Mr. Ohr had no formal role in the ongoing Trump-Russian probe, which since May has been conducted by special counsel Robert Mueller.
The leaks’ motive, said Mr. Salky: “There’s no real mystery here, your honor, that the leadership of this committee wishes to discredit Fusion and the work it did on the dossier They’re now looking for any Russian connections that they can use to discredit the work that Fusion did and to try to discredit Fusion. That’s the goal.”
Fusion is the liberal investigative firm stocked with former Wall Street Journal reporters who produced and distributed the Trump-Russia dossier. Its sensational charges against Mr. Trump and aides have not been proven publicly.
But the document has had such a political and investigative impact on Washington that Mr. Nunes set out to find out who funded it. Fusion is in court asking a judge to block further disclosures.
His subpoenas flushed out the fact that the Democratic National Committee and the Hillary Clinton campaign provided the money. The cash went from a law firm to Fusion to British ex-spy Christopher Steele. He then paid Kremlin sources for supposed dirt on the Trump team.
Mr. Simpson’s Dec. 12 court declaration did not mention Mr. Steele. The former spy met with Mr. Ohr during the election, but the motive for the meeting has not been disclosed publicly.
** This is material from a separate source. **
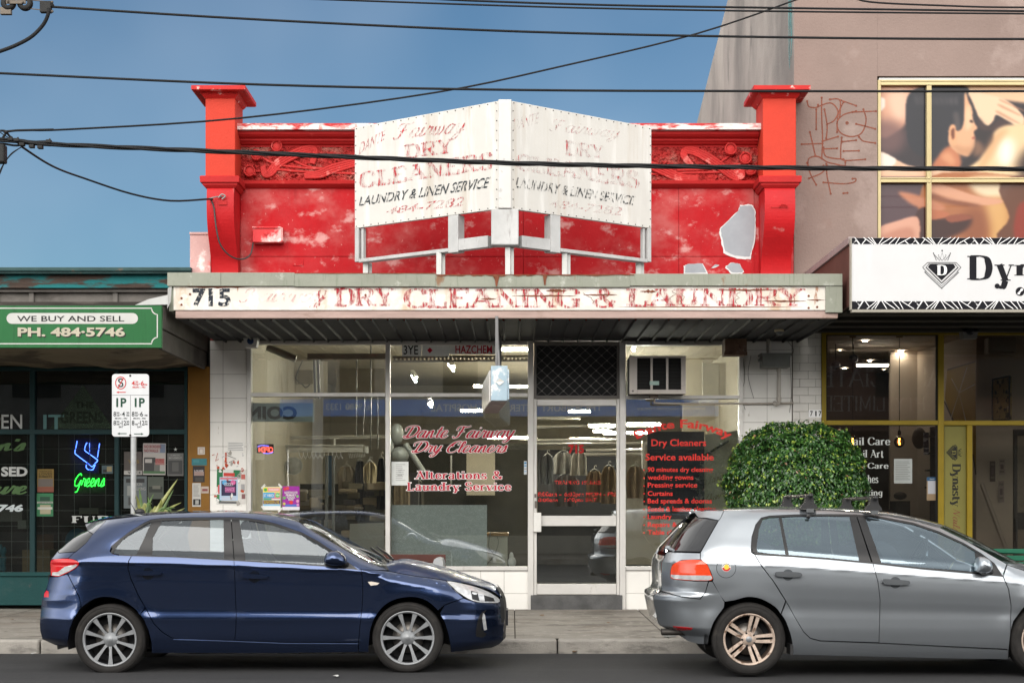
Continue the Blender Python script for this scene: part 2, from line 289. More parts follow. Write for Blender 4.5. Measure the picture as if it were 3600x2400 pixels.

House Intelligence Committee Democrats have embraced the dossier. Rep. Adam Schiff of California, the ranking Democrat, extols Mr. Steele and his document. He calls Mr. Trump the worst president in modern history.
Mr. Nunes is demanding more Fusion information as the committee investigates Russian interference in the 2016 election. He wants financial data on other law firms from which Fusion receives money, as well as payments it has made to at least three journalists.
Mr. Salky argued that additional bank records are not pertinent to the committee probe. It “impinges upon Fusion’s First Amendment of free speech and associational rights Congress cannot, without any relevance or relationship to an investigation, simply roam around in a party’s private affairs,” he said.
Thomas G. Hungar, a House attorney, argued that when a party such as Fusion is “inextricably intertwined with the subject matter of the investigation, what investigators do is try and pursue leads.”